There were quite a few birds about so I settled down for an hour to do a garden birdwatch count for the RSPB.

There were plenty of birds to watch both on branches….

birds in plum tree

…and in the air…

busy feeder

…but I was a bit disappointed that not all the birds which I often see put in an appearance today within the time limits.  I saw rook, jackdaw, chaffinch, goldfinch, greenfinch, siskin and blackbird but didn’t see sparrow, robin, blue tit, great tit, coal tit, dunnock or starling.

When the time was up, it was far too windy to be an attractive outdoor cycling day so I did a gentle half hour on the bike to nowhere in the garage and then had lunch.

As you can see from the busy feeder picture above, there were few snowflakes about but they came to nothing so after lunch, I went for another walk.  Owing to the adverse cycling conditions, I have put on some weight since Christmas and I will either have to start watching what I eat or get less fussy about cycling in miserable weather.  Meanwhile a walk was a feeble effort to shake down my lunch.

As long as I was out of the wind, it was a nice enough afternoon for walking but if you caught the wind in your face once you were out of the shelter of the town, it was both hard to walk at all and hard to stop crying.

Luckily I had planned a sheltered walk.

There were hints of sunshine too.

Castle Hill

I would look at Castle Hill again later in the walk.

There was plenty of moss to be seen on Gaskell’s Walk.  This was all on just one tree stump by the path.


There was lichen too but I kept my hands in my pocket as I passed it.

I tested the zoom on my new Lumix to its fullest extent to try to catch a heron in a field on the Murtholm and by propping it on a fence post managed to keep it steady enough to get a recognisable picture from a good distance away.

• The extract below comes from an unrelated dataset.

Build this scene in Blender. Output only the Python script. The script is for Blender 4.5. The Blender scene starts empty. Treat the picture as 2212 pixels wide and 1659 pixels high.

A fallen tree trunk beside the path caught my eye as I climbed the steps to the old railway at Skippers Bridge….

tree grain

…but there were some less welcome ones to be negotiated on the railway.

trees on old railway

Even on a raw winter’s day, it was a pleasure to be out in the woods….

Wood near round house

…but a quick look at  Castle Hill when I got to the Round House…

snow on Castle Hill

…persuaded me not to hang about but to head for home without delay.  I managed to get to within 300 yards of home before the snow hit me so I was quite pleased with my timing.

Although the snow didn’t come to anything once again, the day was very grey by this time so I settled down to do some top quality idling for the rest of the day.  I did interrupt it to cook my tea and have another very short pedal on the bike to nowhere but idling was the chief activity.

I checked the Met Office website and saw that they have got another named storm for us in the offing.  We can look forward to being slapped by the coat tails of storm Henry on Monday evening though the worst should pass to the north of us.    We would give a lot for a small ridge of high pressure.

The flying bird of the day is a chaffinch in the snow this morning.